The source of my strength is within me.

It is the trust that I now have in myself for the first time in my life. It is the self-assurrance, the security, and the inner fortitude I have built over the last four years of self-discovery and renewal. It is the confidence that I, with the support of those around me, can weather any storm that I face.

The keychain is a token that reminds me of the journey so far.

And, it is a symbol of hope for the future that lies ahead.

Tuesday, November 15, 2005

Another Public Service Announcement

Before executing a vigorous sequence of jumping kicks in karate class, be sure to put a secure double-knot in the string that holds your pants up.

Good thing the traditional gi top does a nice job of concealing my butt.

Monday, November 14, 2005

Public Health Alert

Breaking news ! California's first case of Bird Flu has been reported in the southern region of the state.
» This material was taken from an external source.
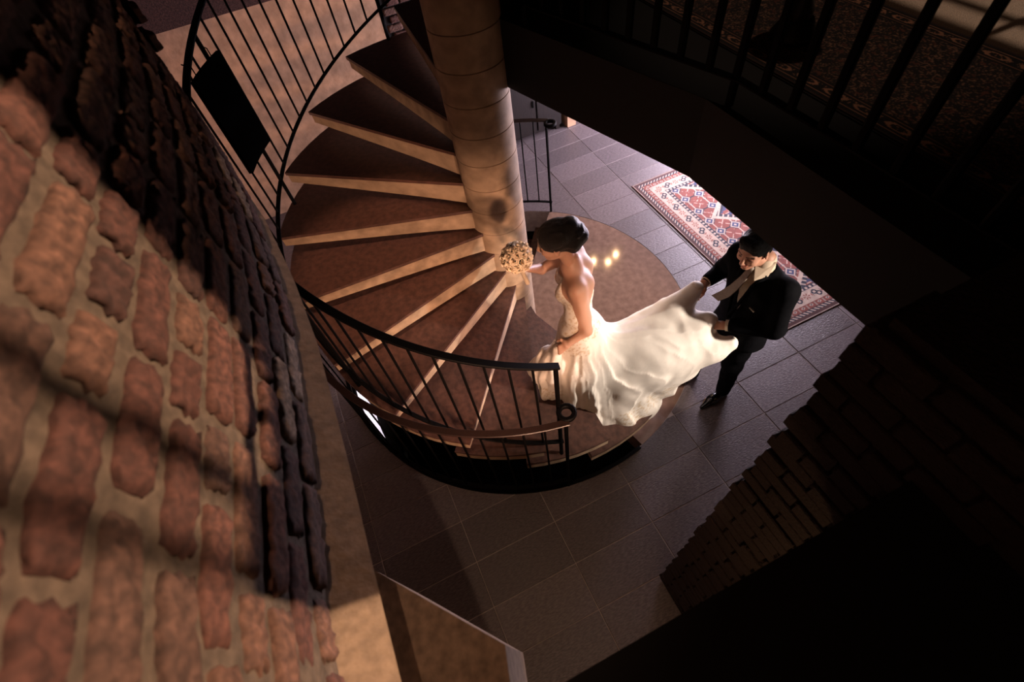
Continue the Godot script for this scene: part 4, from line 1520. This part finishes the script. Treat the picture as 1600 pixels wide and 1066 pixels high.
	for i in 4:
		var a: Vector3 = path[i]
		var c: Vector3 = path[i + 1]
		var o := f * 0.006
		var la := (l + up * 0.15).normalized()
		var q0: Vector3 = a - la * wd[i]
		var q1: Vector3 = a + la * wd[i]
		var q2: Vector3 = c + la * wd[i + 1]
		var q3: Vector3 = c - la * wd[i + 1]
		quad(st2, q0 + o, q1 + o, q2 + o, q3 + o)
		quad(st2, q3 - o, q2 - o, q1 - o, q0 - o)
		quad(st2, q1 - o, q2 - o, q2 + o, q1 + o)
		quad(st2, q0 + o, q3 + o, q3 - o, q0 - o)
	part("tie", done(st2), mats["tie"], t)
	var kn := SphereMesh.new()
	kn.radius = 0.019
	kn.height = 0.036
	part("tie_knot", kn, mats["tie"], t, Transform3D(Basis(), neck + f * 0.088 + up * 0.004))
	# jacket
	var J := Field.new(Vector3(0.88, 0.60, 0.94), Vector3(1.46, 1.46, 1.78), 0.0115)
	J.cap(ls + Vector3(0.005, -0.02, 0), rs + Vector3(0.005, -0.02, 0), 0.066, 0.066, 0.05)
	J.cap(neck - up * 0.055 + Vector3(0.02, 0, 0), neck - up * 0.09 + Vector3(0.02, 0, 0), 0.075, 0.11, 0.05)
	for s in [-1.0, 1.0]:
		J.cap(sh - up * 0.08 + l * s * 0.085, hip + up * 0.12 + l * s * 0.065, 0.118, 0.112, 0.05)
		J.cap(hip + up * 0.14 + l * s * 0.06, hip - up * 0.13 + l * s * 0.085, 0.11, 0.125, 0.05)
	J.cap(ls, le, 0.070, 0.062, 0.04)
	J.cap(le, le.lerp(lw, 0.82), 0.062, 0.050, 0.03)
	J.cap(rs, re, 0.070, 0.060, 0.04)
	J.cap(re, re.lerp(rw, 0.80), 0.060, 0.048, 0.03)
	var jn := FastNoiseLite.new()
	jn.frequency = 5.0
	J.op(func(w: Vector3, e: float) -> float:
		var q := w - sh
		var y := w.y
		var side := absf(q.dot(l) + 0.0)
		var v := e + 0.006 * jn.get_noise_3dv(w)
		v = maxf(v, 0.715 - y)
		var wide := clampf((y - 0.97) / 0.43, 0.0, 1.0) * 0.052
		if q.dot(f) > 0.0 and y > 0.86: v = maxf(v, minf(wide - side, 0.2))
		if y > 1.36: v = maxf(v, 0.070 - Vector2(w.x - neck.x, w.z - neck.z).length())
		return v, 0.09)
	for sd in [-1.0, 1.0]:
		var p0: Vector3 = sh + up * 0.055 + l * sd * 0.070 + f * 0.050
		for q in [[0.0, 0.062, 0.100], [-0.09, 0.050, 0.122], [-0.20, 0.032, 0.132], [-0.36, 0.006, 0.136]]:
			var p1: Vector3 = sh + up * q[0] + l * sd * q[1] + f * q[2]
			J.cap(p0, p1, 0.013, 0.012, 0.004)
			p0 = p1
	part("jacket", J.mesh(), mats["suit"], t)
	# shirt cuffs
	for q in [[le, lw], [re, rw]]:
		var st := begin()
		st.set_smooth_group(0)
		var a: Vector3 = q[0].lerp(q[1], 0.78)
		var c: Vector3 = q[0].lerp(q[1], 1.0)
		tube(st, PackedVector3Array([a, c]), 0.038, 16)
		part("cuff", done(st), mats["shirt"], t)
	# trousers
	var T := Field.new(Vector3(0.86, 0.03, 1.08), Vector3(1.40, 1.0, 1.72), 0.0125)
	var lk := Vector3(1.13, 0.47, 1.475)
	var la2 := Vector3(1.155, 0.085, 1.485)
	var rk := Vector3(1.03, 0.46, 1.25)
	var ra2 := Vector3(1.05, 0.085, 1.235)
	T.cap(hip + l * 0.06, hip - l * 0.06, 0.115, 0.115, 0.06)
	T.cap(hip + l * 0.085 - up * 0.03, lk, 0.098, 0.070, 0.04)
	T.cap(lk, la2, 0.070, 0.055, 0.03)
	T.cap(hip - l * 0.085 - up * 0.03, rk, 0.098, 0.070, 0.04)
	T.cap(rk, ra2, 0.070, 0.055, 0.03)
	T.op(func(w: Vector3, e: float) -> float: return maxf(e + 0.008 * jn.get_noise_3d(w.x, w.y * 2.0, w.z), 0.05 - w.y), 0.06)
	part("trousers", T.mesh(), mats["suit"], t)
	# shoes
	for q in [[la2, Vector3(0.955, 0.0, 1.515)], [ra2, Vector3(0.83, 0.0, 1.23)]]:
		var heel: Vector3 = q[0]
		heel.y = 0.0
		var d: Vector3 = (q[1] - heel).normalized()
		heel -= d * 0.06
		var F := Field.new(heel - Vector3(0.36, 0.01, 0.2), heel + Vector3(0.16, 0.16, 0.2), 0.006)
		F.cap(heel + d * 0.03 + up * 0.03, heel + d * 0.17 + up * 0.030, 0.034, 0.040, 0.02)
		F.cap(heel + d * 0.15 + up * 0.026, heel + d * 0.275 + up * 0.016, 0.038, 0.016, 0.02)
		F.cap(heel + d * 0.04 + up * 0.03, heel + d * 0.055 + up * 0.10, 0.036, 0.042, 0.03)
		F.op(func(w: Vector3, e: float) -> float: return maxf(e, 0.002 - w.y), 0.05)
		var s := part("shoe", F.mesh(), mats["shoe"], t)
		var n := d.cross(up)
		part("welt", bar(PackedVector3Array([heel + d * 0.10 + n * 0.040 + up * 0.012, heel + d * 0.19 + n * 0.040 + up * 0.012, heel + d * 0.255 + n * 0.018 + up * 0.012]), 0.004, 0.005), mats["gold"], s)
	# breast pocket square line
	var st3 := begin()
	var pk := sh + l * 0.125 + f * 0.118 - up * 0.16
	box(st3, pk - Vector3(0.004, 0.006, 0.02), pk + Vector3(0.004, 0.002, 0.02))
	part("pocket_edge", done(st3), mats["tie"], t)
Tuesday, November 08, 2005


I am tired.

Not just lack-of-sleep tired. Not just working-too-many-hours tired. I am completely, thoroughly, and unequivocally exhausted.

The long, ardurous days at work, testing our product for its first release to the public, combined with a very busy social and sports calendar of late, have finally caught up to me.

I could barely keep up with this evening's karate class, wavering at times while executing my katas. I respectfully declined an invitation from some of my coworkers for dinner. It was all I could do to lug myself and the bag of cat food up the stairs to my third floor apartment.

I think this is what is referred to as "hitting the wall"; when one stretches oneself to the absolute limit of one's physical and mental capabilities. Long, stressful, busy hours at work, and several consecutive days of social and sports activities, can easily bring that about. It has for me.

I am so not going to the gym tomorrow morning.

Tuesday, November 01, 2005

Public Service Announcement

When proceeding to the biggest, zaniest, most highly-attended Halloween party on this side of the continent, be sure to go really early, park on the other side of the City, and take a cab. It will save you driving around for over an hour searching unsuccessfully for a parking spot.

Lesson learned for next year. Till then, the San Francisco Castro Street celebration will remain an elusive mystery to me.

Oh well. At least my costume was cute.